Which doesn’t mean your ability to BS other players is being diminished. While the game doesn’t provide a mini-map, it will be possible for cartographers to and map makers to create maps to sell to other players. According to the Kickstarter campaign, it will also be possible to lie on the maps. It is also possible to change the name that NPCs use to refer to towns by how popularly the town is titled, meaning you’ll possibly be traveling from Dongton down to Dongville passing by Lake Dong and of course Butthole Creek.

Let’s be fair, the way the contract system is being advertised sounds ridiculously complicated on the developer’s end, but can potentially be the powerful tool that sets CoE apart from its failed brethren. According to the campaign page, you’ll be able to sign trade contracts, set up trade routes, create a shipping business, hire assassins, employ people to bring you resources, all kinds of stuff. I really want more details on this, though, because it can make or break the atmosphere especially when it comes to enforcing those contracts.

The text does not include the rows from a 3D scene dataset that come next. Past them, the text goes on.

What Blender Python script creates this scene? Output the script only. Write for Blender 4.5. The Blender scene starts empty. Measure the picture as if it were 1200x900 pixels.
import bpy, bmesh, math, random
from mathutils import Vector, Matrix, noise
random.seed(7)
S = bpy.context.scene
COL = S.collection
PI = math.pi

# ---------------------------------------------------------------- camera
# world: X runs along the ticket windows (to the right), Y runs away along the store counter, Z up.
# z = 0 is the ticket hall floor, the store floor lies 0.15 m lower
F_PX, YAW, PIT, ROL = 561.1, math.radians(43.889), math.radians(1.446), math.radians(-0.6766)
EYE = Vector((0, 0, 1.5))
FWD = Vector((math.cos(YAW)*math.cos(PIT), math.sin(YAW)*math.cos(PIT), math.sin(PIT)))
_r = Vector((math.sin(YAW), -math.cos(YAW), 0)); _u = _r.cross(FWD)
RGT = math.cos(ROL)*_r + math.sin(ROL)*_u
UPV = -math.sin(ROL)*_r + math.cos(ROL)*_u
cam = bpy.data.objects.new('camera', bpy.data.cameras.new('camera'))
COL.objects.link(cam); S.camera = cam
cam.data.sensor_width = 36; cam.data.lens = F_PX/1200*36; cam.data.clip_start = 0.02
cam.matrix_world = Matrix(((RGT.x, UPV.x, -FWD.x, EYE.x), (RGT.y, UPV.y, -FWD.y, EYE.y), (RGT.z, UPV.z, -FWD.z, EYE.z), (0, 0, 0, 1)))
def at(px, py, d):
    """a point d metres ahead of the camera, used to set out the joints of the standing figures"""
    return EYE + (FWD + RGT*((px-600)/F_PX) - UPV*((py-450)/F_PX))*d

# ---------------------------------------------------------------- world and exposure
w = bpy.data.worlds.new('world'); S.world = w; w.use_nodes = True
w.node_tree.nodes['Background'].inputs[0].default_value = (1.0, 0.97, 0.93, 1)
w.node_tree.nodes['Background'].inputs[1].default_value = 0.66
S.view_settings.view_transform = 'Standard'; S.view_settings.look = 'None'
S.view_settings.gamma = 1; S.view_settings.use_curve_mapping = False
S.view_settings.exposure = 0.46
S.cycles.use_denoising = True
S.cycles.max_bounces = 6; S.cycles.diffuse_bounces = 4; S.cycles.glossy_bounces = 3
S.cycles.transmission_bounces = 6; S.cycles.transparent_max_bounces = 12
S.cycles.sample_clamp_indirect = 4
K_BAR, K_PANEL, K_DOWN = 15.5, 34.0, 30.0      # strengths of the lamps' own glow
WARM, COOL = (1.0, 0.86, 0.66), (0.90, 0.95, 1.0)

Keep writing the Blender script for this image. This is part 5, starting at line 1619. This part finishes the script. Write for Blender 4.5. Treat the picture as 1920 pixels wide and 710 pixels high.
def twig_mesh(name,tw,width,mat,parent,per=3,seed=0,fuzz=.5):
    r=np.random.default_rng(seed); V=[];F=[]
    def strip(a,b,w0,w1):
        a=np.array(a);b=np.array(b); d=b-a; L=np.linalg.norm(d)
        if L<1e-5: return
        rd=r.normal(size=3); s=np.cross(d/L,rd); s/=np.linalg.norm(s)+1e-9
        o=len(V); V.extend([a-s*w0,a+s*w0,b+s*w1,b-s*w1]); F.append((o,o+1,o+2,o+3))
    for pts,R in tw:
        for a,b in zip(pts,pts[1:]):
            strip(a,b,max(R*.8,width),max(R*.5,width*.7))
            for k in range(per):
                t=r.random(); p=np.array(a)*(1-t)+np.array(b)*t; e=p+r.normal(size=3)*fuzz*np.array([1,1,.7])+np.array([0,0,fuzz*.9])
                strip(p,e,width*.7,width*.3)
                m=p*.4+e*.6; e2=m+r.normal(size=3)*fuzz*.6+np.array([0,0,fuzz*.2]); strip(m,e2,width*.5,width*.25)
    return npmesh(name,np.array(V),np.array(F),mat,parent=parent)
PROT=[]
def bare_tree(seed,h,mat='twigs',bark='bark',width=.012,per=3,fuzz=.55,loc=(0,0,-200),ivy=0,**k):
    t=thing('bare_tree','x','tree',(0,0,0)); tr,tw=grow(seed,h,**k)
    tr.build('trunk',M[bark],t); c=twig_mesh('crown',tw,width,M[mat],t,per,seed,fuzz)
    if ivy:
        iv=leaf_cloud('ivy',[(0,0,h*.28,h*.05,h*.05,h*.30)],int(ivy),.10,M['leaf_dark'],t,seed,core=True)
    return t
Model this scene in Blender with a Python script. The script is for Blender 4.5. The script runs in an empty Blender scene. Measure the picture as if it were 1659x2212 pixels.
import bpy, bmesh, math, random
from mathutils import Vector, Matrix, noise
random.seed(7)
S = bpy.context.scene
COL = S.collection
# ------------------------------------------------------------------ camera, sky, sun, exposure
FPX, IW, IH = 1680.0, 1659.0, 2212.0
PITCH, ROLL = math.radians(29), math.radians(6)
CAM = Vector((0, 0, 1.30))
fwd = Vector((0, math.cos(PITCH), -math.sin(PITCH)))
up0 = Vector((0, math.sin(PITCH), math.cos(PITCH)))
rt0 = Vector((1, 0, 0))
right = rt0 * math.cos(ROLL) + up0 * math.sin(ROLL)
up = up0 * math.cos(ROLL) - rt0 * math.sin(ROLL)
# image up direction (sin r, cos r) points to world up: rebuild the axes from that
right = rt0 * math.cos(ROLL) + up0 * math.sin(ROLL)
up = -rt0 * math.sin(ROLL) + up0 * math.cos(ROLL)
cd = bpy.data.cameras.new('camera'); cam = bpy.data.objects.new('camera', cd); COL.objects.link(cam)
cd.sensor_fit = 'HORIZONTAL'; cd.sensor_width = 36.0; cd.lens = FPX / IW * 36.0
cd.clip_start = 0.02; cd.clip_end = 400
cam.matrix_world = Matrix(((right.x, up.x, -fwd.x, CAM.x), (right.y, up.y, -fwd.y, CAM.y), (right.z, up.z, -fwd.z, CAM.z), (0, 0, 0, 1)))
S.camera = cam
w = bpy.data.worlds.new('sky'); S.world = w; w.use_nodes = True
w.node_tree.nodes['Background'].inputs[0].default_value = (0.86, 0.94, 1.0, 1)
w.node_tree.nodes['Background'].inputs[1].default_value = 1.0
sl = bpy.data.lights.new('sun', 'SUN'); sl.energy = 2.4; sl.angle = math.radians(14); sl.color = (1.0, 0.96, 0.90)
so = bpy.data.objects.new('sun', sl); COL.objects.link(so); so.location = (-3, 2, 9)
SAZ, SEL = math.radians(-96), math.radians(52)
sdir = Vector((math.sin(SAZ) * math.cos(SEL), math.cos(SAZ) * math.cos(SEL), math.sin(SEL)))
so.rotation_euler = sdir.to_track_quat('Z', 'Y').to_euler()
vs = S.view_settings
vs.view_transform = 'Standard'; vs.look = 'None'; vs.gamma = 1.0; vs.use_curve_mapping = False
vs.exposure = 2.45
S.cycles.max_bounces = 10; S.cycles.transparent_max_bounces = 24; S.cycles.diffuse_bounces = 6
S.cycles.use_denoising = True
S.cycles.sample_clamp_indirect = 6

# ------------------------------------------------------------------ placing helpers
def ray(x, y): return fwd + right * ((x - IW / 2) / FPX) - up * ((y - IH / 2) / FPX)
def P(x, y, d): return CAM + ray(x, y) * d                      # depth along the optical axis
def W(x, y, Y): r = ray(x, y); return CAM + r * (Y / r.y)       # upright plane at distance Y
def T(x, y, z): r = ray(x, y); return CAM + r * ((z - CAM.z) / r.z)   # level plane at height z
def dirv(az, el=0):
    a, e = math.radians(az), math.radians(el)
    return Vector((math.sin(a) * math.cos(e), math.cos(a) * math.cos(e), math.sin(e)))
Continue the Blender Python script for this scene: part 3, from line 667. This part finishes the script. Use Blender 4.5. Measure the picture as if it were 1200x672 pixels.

One bit I don’t entirely buy is the idea that the system will reduce griefing. Every sandbox developer thinks that they’ve found the cure for rampant griefing and Chronicles of Elyria will have to prove that it is different. You see, the problem with sandbox games is that the differences between griefing and playing as a bandit are very difficult to tell, especially when you’re building a computer system to identify and sort the two out. Banditry is a valid style and kinda popular in the sandbox community, it isn’t that players find the conduct acceptable as much as they don’t like the idea of developers restricting gameplay.

And it looks like Chronicles of Elyria thinks that they can curb griefing by simply punishing players for killing each other. It’s a bold move, one that could backfire horrendously by merely lowering the life expectancy for griefers who didn’t intend to stay long anyway before moving on to their next game, while alienating players who want a more fleshed out world in which to play bad guy. It sounds great on paper, but could seriously affect the long term viability of the game as the direct financial punishment of death makes the game feel more restricted.

“If you kill another character in-game, your face goes up on a wanted poster and a bounty token is created for you. This not only keeps you out of cities, but also means you can be taken to ‘jail’ which significantly reduces your lifespan, adding real financial repercussions to your in-game decisions.”

I expect to see a fair amount of buyer’s remorse from people who pledge at higher levels in return for pets/mounts/equipment only to find out (hopefully they read the pledge details) that items can be lost and pets/mounts can be killed by NPCs and presumably other players. There has been a fair amount of criticism over the fact that backers at the $120 level and above will receive three months of early access to the live game, not to mention the kind of rewards you get once your pledge starts hitting four digits.

Alternately, you can bet that the campaign is going to get roasted for perceived pay to win.

Overall, I want to see more of Chronicles of Elyria. There is a good long while until the game comes out, so we have plenty of time to get acquainted.